Catalogue publishers are often, themselves, sellers of stamp collecting materials like albums, pages, and even stamps, so they have a stake in getting the best price possible for what they are selling. Scott, for example, was for many generations a stamp company as well as the publisher of the famous Scott Postage Stamp Catalogue. The same is true of Stanley Gibbons in the UK which even today remains a major stamp seller as well as the publisher of the main UK stamp catalogue. Do you smell a conflict of interest here? Of course you do. But stamp collecting evolved from originally publishing price lists of stamps into making those lists into a catalogue, and even today, it's not always clear how separated those who work on the catalogue and set prices are from those who sells stamps and stamp-related things.
As for the prices a catalogues use, publishers have always been a bit silly about this. Despite all the attention to checking common dealers' sales prices and auction prices, it's almost never the case that stamp prices in catalogues reflect their "real" values, but are typically their "best" values for flawless stamps. And stamps do not usually sell for their catalogue prices. Except for real "gem" stamps with everything in spectacular condition, for the vast majority of stamps, selling for half or even one-quarter of catalogue is much more typical. And we've all bought stamps from time to time at tiny fractions of catalogue prices. Prices do have to be high enough, however, for the stamp dealer to make a living, so also keep that in mind.
In fact, the publishers of the Scott Catalogue only a few years ago realized that their prices had gradually crept up to silly and unrealistic levels, so they announced an across-the-board price reduction in their catalogues, a policy that momentarily may have produced more realistic prices but which has now, after some years, seen those prices all gradually creep back up to often the same unrealistic figures. We've probably all bought $100 stamps for $20 or $30. I recently splurged well above my usual price level (I'm a retired teacher!) on a set of Belgian stamps the catalogue lists at $1,000 in MNH condition. I bought that same MNH set for $220 (22% of that) with tax and shipping. A bargain? Yes, but not unusual, either. You could do this same thing with most of the stamps I own as well as nearly all the stamps in the catalogue.
Catalogue publishers have little to no incentive to lower catalogue prices. After all, that would devalue by millions of dollars a huge number of collections and would likely hurt dealers' income. So no one wants to get into that sort of argument, so prices remain high at often silly levels. They might even get sued! Not that Americans sue each other much.

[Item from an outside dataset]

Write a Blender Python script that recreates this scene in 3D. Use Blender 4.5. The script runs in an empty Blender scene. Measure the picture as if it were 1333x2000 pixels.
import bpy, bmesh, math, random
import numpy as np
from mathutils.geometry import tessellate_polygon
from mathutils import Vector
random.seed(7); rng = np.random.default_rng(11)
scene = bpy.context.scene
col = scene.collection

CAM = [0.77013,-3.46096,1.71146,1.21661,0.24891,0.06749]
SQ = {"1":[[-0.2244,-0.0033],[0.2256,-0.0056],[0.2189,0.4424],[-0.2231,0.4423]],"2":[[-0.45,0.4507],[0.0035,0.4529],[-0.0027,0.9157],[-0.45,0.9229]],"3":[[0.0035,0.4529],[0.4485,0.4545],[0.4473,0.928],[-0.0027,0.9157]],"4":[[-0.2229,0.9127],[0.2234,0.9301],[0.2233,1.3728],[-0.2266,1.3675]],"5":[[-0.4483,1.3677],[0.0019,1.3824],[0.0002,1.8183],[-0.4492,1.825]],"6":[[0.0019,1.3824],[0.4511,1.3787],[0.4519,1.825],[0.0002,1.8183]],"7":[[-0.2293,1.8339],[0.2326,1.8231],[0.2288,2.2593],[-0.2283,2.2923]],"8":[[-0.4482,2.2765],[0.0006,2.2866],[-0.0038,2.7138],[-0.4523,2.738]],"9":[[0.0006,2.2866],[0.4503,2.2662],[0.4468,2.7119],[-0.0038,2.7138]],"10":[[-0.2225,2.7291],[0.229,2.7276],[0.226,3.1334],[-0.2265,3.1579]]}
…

Another example: The Scott catalogue I have is a bit out of date (2018), but it lists U.S. #1 and 2 (used in good shape) at $375 and $800, respectively. If anyone would like to brag that they've paid those prices for their first two U.S. stamps, they're welcome to do that, but I don't know anyone who has. I have both stamps, purchased just a few years ago as a retirement gift to myself, and I paid $100 for a very nice #1 and about $250 for a really nice #2. That's around 25-30% of their catalogue values. It makes me look like a great businessman, but really those are the prices they were listed for.
One general rule is that as stamps become more common and lower-priced, you can expect to pay closer to catalogue value. There's hardly any profit to be made by a dealer on a $1 stamp, so don't expect them to sell it to you at 10˘. Scott even uses a minimum price for all stamps, so even a stamp that is actually only worth 2˘ is going to be listed in the catalogue at that minimum price which currently is "around" $1.00 for a common mint stamp and 25-35˘ for a common used stamp. Dealers need to make an income, after all. And you're basically paying for their service of buying the stamps from someone else, storing and listing them, and advertising them before you buy them. For all of that, even a common stamp is worth more than a few cents -- one reason a lot of collectors buy entire pages or even entire albums full of stamps to keep per-stamp costs down and not have to buy one stamp or set of stamps at a time which gets very expensive very fast. Most of my collections are based on buying a few albums of stamps for a country and then consolidating them into my album. Much cheaper that way. Buying one-by-one gets really expensive really fast.